Breivik and the Progress Party
At its birth 40 years ago, the Progress Party called for severe tax cuts and a reduction in government. But it was in the 1980s - when the party began warning about the perceived dangers of immigration - that the party really gained popularity.
In the late 1990s Anders Behring Breivik, who is infamous for bombing government buildings and carrying out mass shootings at a youth camp in Oslo in 2011, decided Progress was the party closest to his ideology, but he soon left because he felt they were far from radical enough.
The Progress Party is painfully aware of this association and has gone to great lengths to disassociate itself from extreme right viewpoints. And it is certainly not a far-right party akin to the Sweden Democrats or Greece's Golden Dawn.

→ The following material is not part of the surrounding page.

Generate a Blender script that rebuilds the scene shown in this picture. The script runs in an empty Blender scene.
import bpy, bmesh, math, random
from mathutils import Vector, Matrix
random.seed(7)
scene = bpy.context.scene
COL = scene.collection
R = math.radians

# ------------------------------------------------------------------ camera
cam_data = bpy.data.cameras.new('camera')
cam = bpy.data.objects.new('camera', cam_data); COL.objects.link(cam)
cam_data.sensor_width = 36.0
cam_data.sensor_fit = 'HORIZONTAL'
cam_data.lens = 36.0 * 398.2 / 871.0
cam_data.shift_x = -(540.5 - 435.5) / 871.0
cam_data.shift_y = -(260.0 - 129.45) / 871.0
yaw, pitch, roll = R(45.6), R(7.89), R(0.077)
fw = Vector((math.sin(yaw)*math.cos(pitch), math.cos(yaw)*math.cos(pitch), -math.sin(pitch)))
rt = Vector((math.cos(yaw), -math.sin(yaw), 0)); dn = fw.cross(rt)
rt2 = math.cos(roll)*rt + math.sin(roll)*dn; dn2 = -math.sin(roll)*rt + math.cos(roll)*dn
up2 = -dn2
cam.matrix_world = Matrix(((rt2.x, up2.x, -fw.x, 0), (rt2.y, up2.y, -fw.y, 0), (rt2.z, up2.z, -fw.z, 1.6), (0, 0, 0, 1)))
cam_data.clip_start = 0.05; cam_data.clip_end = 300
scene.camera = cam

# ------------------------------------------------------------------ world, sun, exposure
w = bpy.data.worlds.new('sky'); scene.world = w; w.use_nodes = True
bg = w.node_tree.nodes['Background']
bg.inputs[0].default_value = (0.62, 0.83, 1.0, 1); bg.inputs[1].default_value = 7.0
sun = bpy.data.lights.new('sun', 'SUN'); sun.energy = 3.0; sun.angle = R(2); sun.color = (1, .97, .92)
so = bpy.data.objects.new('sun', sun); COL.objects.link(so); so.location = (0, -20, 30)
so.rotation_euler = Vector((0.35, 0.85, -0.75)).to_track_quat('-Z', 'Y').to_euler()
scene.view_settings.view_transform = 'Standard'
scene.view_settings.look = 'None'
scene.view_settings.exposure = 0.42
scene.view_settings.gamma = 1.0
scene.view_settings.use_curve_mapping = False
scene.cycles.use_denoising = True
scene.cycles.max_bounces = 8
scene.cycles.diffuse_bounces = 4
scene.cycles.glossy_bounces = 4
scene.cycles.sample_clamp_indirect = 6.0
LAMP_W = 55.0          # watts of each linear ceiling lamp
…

Yet some of its MPs still talk about a threat to Norwegian culture from non-western immigrants - arguments which to many will forever have echoes of anti-Islamic extremists like Breivik.
Why Norwegians turned right
So why did Norwegians, only two years after Breivik's politically motivated attacks on the left side of Norwegian society, turn right? Much of it has to do with realpolitik.
After eight years of the same Labour-led government, people wanted change. The Conservatives were the largest opposition party, but too small to govern alone. The Progress Party was the second largest, and the two together had spent the past couple of years in opposition preparing the electorate for the possibility of a coalition.
People knew what a vote for the opposition meant. They were willing to give it a go.
Sources close to the coalition talks this week said the prime minister in waiting, Erna Solberg, had tamed Progress Party leader, Siv Jensen, in record time. Jensen has given up her promise to spend more oil money on roads and care for the elderly, and she won't be calling for locking asylum seekers inside closed camps either.
So far the Progress Party's popularity has to a large extent hinged on its promises to be different from all the other - let's face it, slightly boring - middle-of-the-road Norwegian political parties.
But the road to power is paved with compromise. Four years in government might end up taking the sting out of the Progress Party's tail.